Hacker News new | ask | show | jobs
by naoqj 1559 days ago
If you need images of the same exact size for them to look the same then there is no point to having new codecs.
1 comments

OP is saying you need them to be the same to make the image quality difference more obvious. If you shrunk the other codecs to the size the AVIF version is at, you’d see much worse visual artifacts. If you increased AVIF to be the same size as the others, you’d get better relative image quality.

The article is trying to demonstrate how much more compression is achieved by trying to keep relative image quality the same. That’s fine normally but when you have a broad population looking at it then it’s going to be a lot of nitpicking which isn’t helpful when you’re trying to communicate about the codec quality (and no benchmark is perfect but it’s pretty clear that AVIF is roughly 20% or better than H265 if I recall correctly - good luck being able to measure a 20% relative difference in image quality by hand).

Exactly. Many people are insensitive to blurring / smearing artifacts, and so what you very often see is a comparison between an old codec at a medium bitrate with noticeable artifacts (e.g. JPEG picking and ringing) and a new codec at a low bitrate with different artifacts that the author just didn't notice.
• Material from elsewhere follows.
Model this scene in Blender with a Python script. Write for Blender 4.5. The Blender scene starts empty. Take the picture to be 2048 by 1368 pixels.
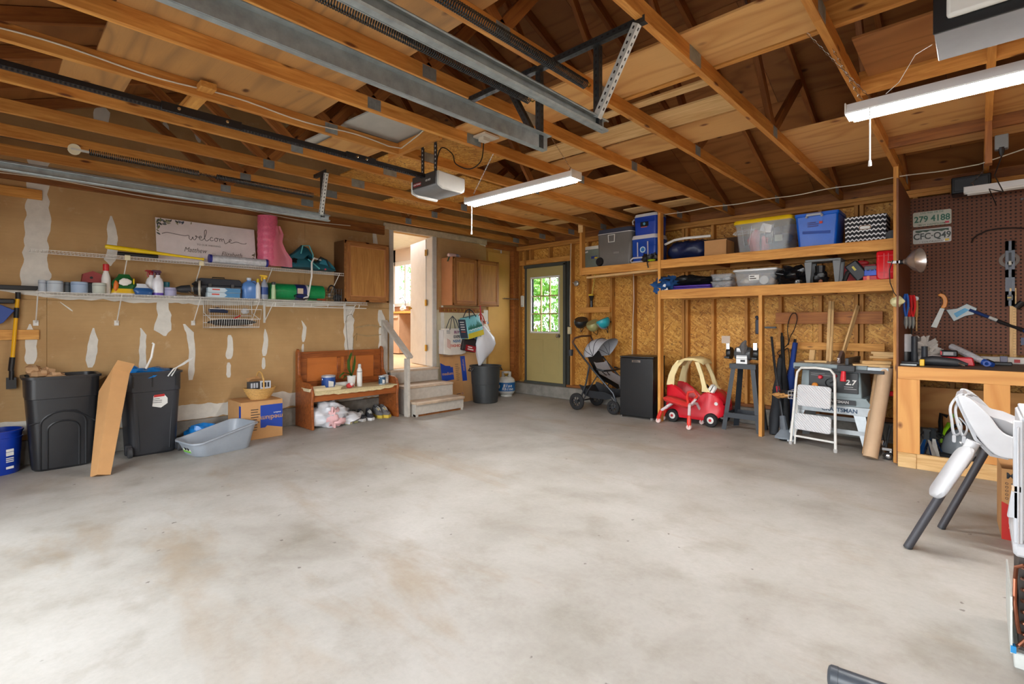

It's no longer a 1:1 comparison. Is the modern codec still better? Probably, but unless the new codec is identical to the old one with less bitrate (hint: it rarely is), you can't prove it with differently sized comparison images.
It cuts both ways though which is what I’m trying to say. Humans can’t say “this artifact is 20% worse”. Everyone has a subjective opinion.

I disagree thought mostly about the codec characterization. H265/AV1 are definitely higher quality at the same bitrate. The test I used is to find the bitrate that artifacts started to be noticeable. H265 was 15-20% smaller bitrate consistently (across multiple people surveyed, not just me). I could definitely believe that AV1 manages a similar feat above that.